В дискуссиях об административно-территориальной структуре нового Советского государства сошлись доводы о времени, географии и о будущем революции. Никоим образом не было предрешено, что Советское государство примет форму этнотерриториального союза. После 1917 года ни большевистская партия, ни специалисты и плановики режима не имели единого представления о том, как реорганизовать обширные пространства бывшей Российской империи. Напротив, между 1918 и 1924 годами конкурировали две парадигмы, и у каждой находились сторонники и среди большевиков, и среди экспертов. Этими двумя парадигмами были этнографическая и экономическая. Первая имела отправным пунктом «этнографический принцип», или «принцип национальности», как его называли на Парижской мирной конференции, и находилась под влиянием идеи европейского национального государства. Ее сторонники пытались применить «национальную идею» к советским условиям, настаивая, что административно-территориальное деление должно соответствовать этнографическим границам[210]
. А мотивом экономической парадигмы был «принцип экономической целесообразности», и на нее влияла европейская колониальная экономика[211]. Приверженцы этой парадигмы настаивали, что Советское государство должно быть организовано по специализированным хозяйственно-административным единицам, основанным на научной оценке местных «производительных сил» (согласно марксистской дефиниции, включающим в себя сырье, орудия производства и рабочую силу)[212]. Они отвергали «национальные права» и утверждали, что национализм исчезнет, когда благодаря государственной колонизации отсталых территорий в границах СССР установятся благоприятные экономические условия. Попытка компромисса между этими двумя парадигмами в конечном счете придала Советскому Союзу его уникальную форму.Спор об административно-территориальной организации, или районировании, нового Советского государства был по сути спором о пути к социализму. Параллельно ему в партии большевиков шли дискуссии о национальном вопросе и интернационализме. Говоря о национальном вопросе в России до 1917 года, Владимир Ильич Ленин предполагал, что народы Российской империи стоят на разных ступенях исторического развития: народы Азиатской России все еще пребывают в «феодальной эпохе», а национальности западных окраин вступили в эпоху «развивающегося капитализма». Размышляя об исторической многоукладности населения, Ленин утверждал, что путь к интернационализму потребует терпения, и критиковал тех большевиков, которые считали, что социалистическая революция немедленно покончит с национальным вопросом в России. Он призывал к тщательному изучению этнического состава населения и утверждал, что границы нового Российского социалистического государства нельзя проводить «только по потребностям производства»[213]

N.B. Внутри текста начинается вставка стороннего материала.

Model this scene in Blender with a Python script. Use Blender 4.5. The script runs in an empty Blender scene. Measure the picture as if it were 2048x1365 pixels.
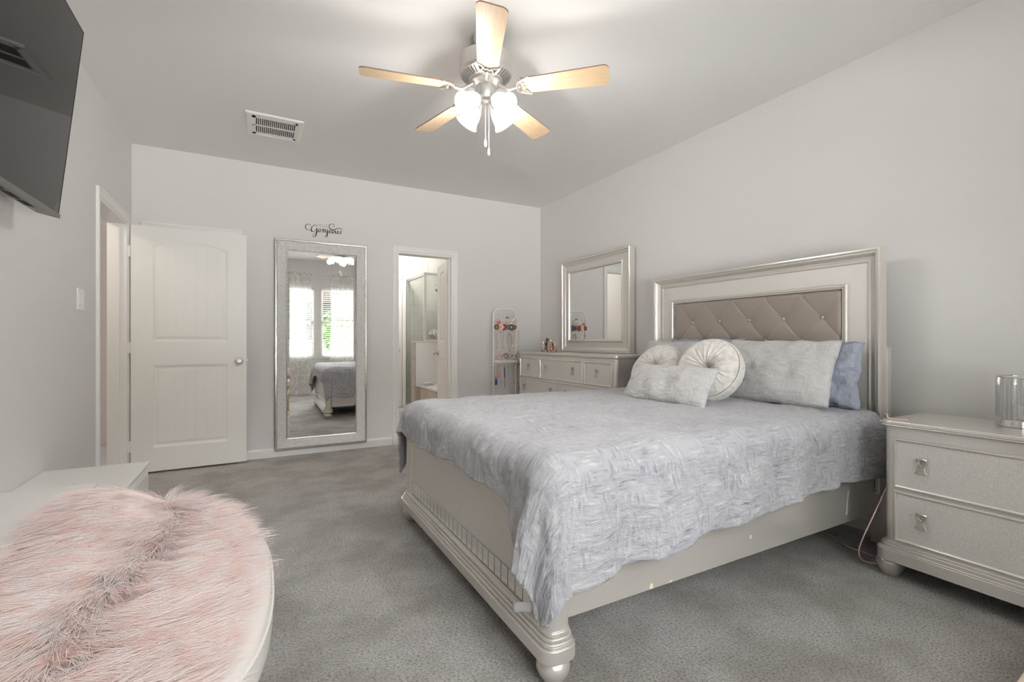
import bpy, bmesh, math, random
import numpy as np
from mathutils import Vector, Matrix, noise as mnoise

# ------------------------------------------------------------------ camera, world, lights, exposure
S = bpy.context.scene
COL = S.collection
PI = math.pi
cam_d = bpy.data.cameras.new('camera')
cam_d.sensor_fit = 'HORIZONTAL'; cam_d.sensor_width = 36.0; cam_d.lens = 939.0 / 2048.0 * 36.0
cam_d.clip_start = 0.02; cam_d.clip_end = 200
cam = bpy.data.objects.new('camera', cam_d); COL.objects.link(cam)
cam.location = (0, 0, 1.092); cam.rotation_euler = (PI / 2, 0, math.radians(-28.475))
S.camera = cam
S.view_settings.view_transform = 'Standard'; S.view_settings.look = 'None'
S.view_settings.gamma = 1.0; S.view_settings.use_curve_mapping = False
S.view_settings.exposure = 0.29
S.cycles.use_denoising = True
S.cycles.max_bounces = 12; S.cycles.diffuse_bounces = 8; S.cycles.glossy_bounces = 5
S.cycles.transmission_bounces = 6; S.cycles.transparent_max_bounces = 12
S.cycles.sample_clamp_indirect = 4.0; S.cycles.caustics_reflective = False; S.cycles.caustics_refractive = False

W = bpy.data.worlds.new('world'); S.world = W; W.use_nodes = True
wn = W.node_tree.nodes; wl = W.node_tree.links
bg = wn['Background']; bg.inputs[1].default_value = 1.0
tc = wn.new('ShaderNodeTexCoord'); sx = wn.new('ShaderNodeSeparateXYZ'); rp = wn.new('ShaderNodeValToRGB')
wl.new(tc.outputs['Generated'], sx.inputs[0]); wl.new(sx.outputs[2], rp.inputs[0]); wl.new(rp.outputs[0], bg.inputs[0])
rp.color_ramp.elements[0].position = 0.0; rp.color_ramp.elements[0].color = (0.75, 0.80, 0.85, 1)
rp.color_ramp.elements[1].position = 0.45; rp.color_ramp.elements[1].color = (0.28, 0.45, 0.75, 1)

def area_light(name, loc, target, sx_, sy_, power, color=(1, 1, 1)):
    d = bpy.data.lights.new(name, 'AREA'); d.shape = 'RECTANGLE'; d.size = sx_; d.size_y = sy_; d.energy = power; d.color = color
    o = bpy.data.objects.new(name, d); COL.objects.link(o); o.location = loc
    o.rotation_euler = (Vector(target) - Vector(loc)).to_track_quat('-Z', 'Y').to_euler(); return o
def point_light(name, loc, power, r, color=(1, 1, 1)):
    d = bpy.data.lights.new(name, 'POINT'); d.energy = power; d.shadow_soft_size = r; d.color = color
    o = bpy.data.objects.new(name, d); COL.objects.link(o); o.location = loc; return o
# bright sky seen by the two windows of the wall behind the camera
area_light('sky_light', (1.2, -7.5, 6.2), (1.1, -0.5, 1.5), 7.0, 5.0, 5800, (1.0, 0.975, 1.0))
# added low lamp outside, brightens the ceiling as ground-bounced daylight would
area_light('ceiling_fill', (1.1, -4.2, -0.2), (1.1, -0.5, 1.7), 7.0, 3.0, 3800, (1.0, 0.965, 0.955))

# ------------------------------------------------------------------ helpers
random.seed(7); RNG = np.random.default_rng(11)

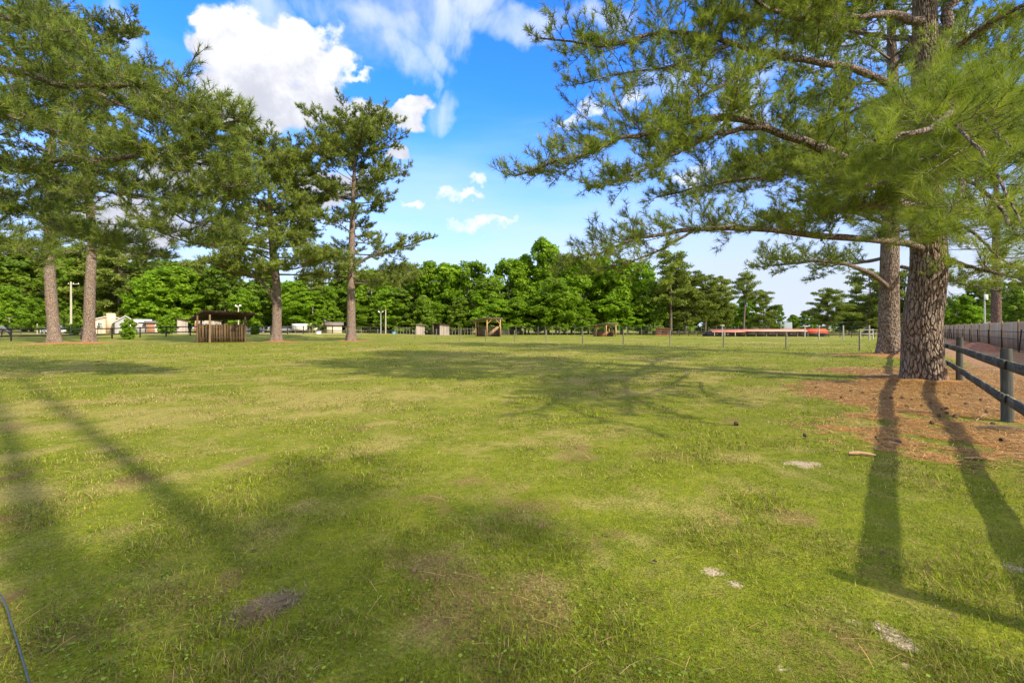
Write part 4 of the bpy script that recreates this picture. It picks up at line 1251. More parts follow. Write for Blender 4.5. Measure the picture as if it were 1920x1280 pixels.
TL = [
    ('D0', 18, 540, 84, 1.0, 'low spreading bright green tree at the left edge above the horse'),
    ('D3', 70, 562, 90, 1.0, 'small bright tree just left of the leftmost pine trunk'),
    ('G1', 5, 452, 118, 1.2, 'tall dull green tree rising at the far left edge of the woods'),
    ('P1', 60, 462, 122, 1.1, 'dark far pine behind the leftmost pine trunk'),
    ('G2', 125, 470, 116, 1.1, 'dull green tree behind the pale utility pole at the left'),
    ('P3', 175, 455, 120, 1.1, 'broad dark pine behind the beige house'),
    ('P1', 228, 450, 118, 1.2, 'dark pine right of the beige house chimney'),
    ('D1', 290, 512, 112, 1.15, 'bright green tree directly above the grey porch'),
    ('D3', 330, 505, 114, 1.1, 'bright tree above the weathered board shed'),
    ('P3', 375, 480, 122, 1.1, 'olive pine above the dark open shed'),
    ('G1', 420, 500, 118, 1.1, 'dull tree behind the small light pole'),
    ('D2', 458, 545, 110, 1.0, 'bright low tree between the dark shed and the middle left pine'),
    ('G2', 500, 505, 120, 1.2, 'dull green tree behind the middle left pine trunk'),
    ('D1', 550, 530, 112, 1.0, 'bright tree above the white trailer'),
    ('P3', 585, 505, 118, 1.1, 'dark pine above the cream garage'),
    ('D0', 618, 540, 108, 0.9, 'bright tree behind the cream garage gable'),
    ('G0', 650, 500, 118, 1.2, 'dull tree behind the tallest free-standing pine trunk'),
    ('D3', 690, 510, 114, 1.1, 'bright tree just right of the tallest pine trunk'),
    ('D1', 728, 545, 108, 1.1, 'rounded bright tree behind the two light poles'),
    ('P1', 722, 500, 128, 1.0, 'olive pine rising behind the two light poles'),
    ('P3', 770, 486, 124, 1.0, 'domed pine forming the first peak of the skyline left of centre'),
    ('D2', 806, 496, 122, 1.0, 'narrow bright tree right of the domed pine'),
    ('G0', 792, 555, 108, 1.2, 'low conical dull tree above the two small board sheds'),
    ('D0', 842, 498, 120, 1.1, 'rounded bright tree with sparse top, left of the skyline dip'),
    ('D1', 880, 494, 120, 1.0, 'bright tree at the left brink of the skyline dip'),
    ('G1', 862, 560, 110, 1.0, 'lower dull tree left of the open timber shelter'),
    ('G0', 914, 524, 112, 1.45, 'broad conical dark tree above the open timber shelter'),
    ('D3', 958, 492, 122, 0.9, 'upright bright tree at the right brink of the skyline dip'),
    ('D2', 985, 484, 124, 0.8, 'slender bright tree left of the highest peak'),
    ('D0', 1022, 452, 120, 0.75, 'highest bright tree of the skyline near the centre'),
    ('G2', 965, 560, 110, 0.9, 'lower dull tree at the wood edge right of the timber shelter'),
    ('P3', 1058, 470, 126, 0.9, 'olive pine right beside the highest bright tree'),
    ('D1', 1042, 525, 108, 1.15, 'bright tree in front, its leaves hanging to the wire fence'),
    ('D3', 1090, 492, 118, 1.1, 'bright tree above the pole-frame shelter'),
    ('D2', 1128, 486, 120, 1.0, 'tall bright tree right of the pole-frame shelter'),
    ('D0', 1165, 490, 114, 1.0, 'bright tree under the tip of the long low bough'),
    ('D1', 1200, 496, 118, 0.9, 'last bright broadleaf before the far pines begin'),
    ('G2', 1225, 530, 110, 0.9, 'dull low tree at the foot of the tall flat-topped pine'),
    ('P0', 1258, 466, 108, 1.0, 'tall flat-topped far pine above the low red board pen'),
    ('P1', 1285, 500, 112, 1.1, 'bushy far pine right of the flat-topped one'),
    ('P3', 1322, 510, 114, 1.0, 'far pine with rounded double crown'),
    ('P1', 1352, 514, 118, 0.9, 'far pine at the left brink of the open sky gap'),
    ('D3', 1345, 565, 122, 1.1, 'low bright tree behind the left end of the red roof'),
    ('P2', 1394, 508, 92, 1.0, 'slim leaning pine with bare trunk in front of the red roof'),
    ('D1', 1400, 560, 124, 1.0, 'bright tree behind the slim leaning pine'),
    ('P1', 1432, 540, 116, 0.95, 'bushy pine right of the slim leaning pine'),
    ('G1', 1458, 575, 130, 0.8, 'low dull tree left of the grey roof'),
    ('G0', 1490, 592, 180, 1.4, 'small hazy tree in the low gap of the skyline'),
    ('G1', 1512, 586, 150, 1.2, 'low dull tree left of the rounded pine'),
    ('P3', 1551, 538, 97, 1.15, 'rounded brownish pine standing over the bright end of the red roof'),
    ('P1', 1592, 560, 106, 1.2, 'low dark pine right of the rounded brownish pine'),
    ('P1', 1628, 500, 100, 1.0, 'green pine left of the second thick trunk'),
    ('G2', 1655, 540, 104, 1.2, 'dull tree behind the second thick trunk'),
    ('P1', 1700, 500, 100, 1.1, 'pine glimpsed between the two thick trunks'),
    ('D1', 1798, 556, 86, 1.0, 'bright tree above the far end of the board fence'),
    ('D3', 1822, 575, 84, 0.9, 'low bright tree left of the white pole'),
    ('G1', 1850, 530, 92, 1.2, 'dull tree behind the white pole'),
    ('G2', 1905, 540, 62, 1.0, 'dark green tree right of the thick trunk behind the board fence'),
    ('G1', 1950, 500, 64, 1.1, 'dark tree at the right edge behind the board fence'),
    ('G0', 1770, 575, 110, 1.2, 'low dull tree right beside the largest pine trunk'),
]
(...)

. Несмотря на позицию Ленина, среди большевиков не было согласия по национальному вопросу – даже после октября 1917 года. Достаточно спорным было партийное обещание национального самоопределения, осуждаемое некоторыми большевиками (например, Георгием Пятаковым) как измена марксистскому интернационализму[214]. Еще больше споров вызывал вопрос, что делать с «отсталыми народами» бывшей Российской империи, у которых не было национального самосознания или оно только начало пробуждаться[215]. Обязательно ли всем народам бывшей Российской империи проходить через «национальную» стадию развития? Или быстрое экономическое развитие сотрет все следы национализма (ревностного либо нарождающегося) и ускорит движение к коммунизму?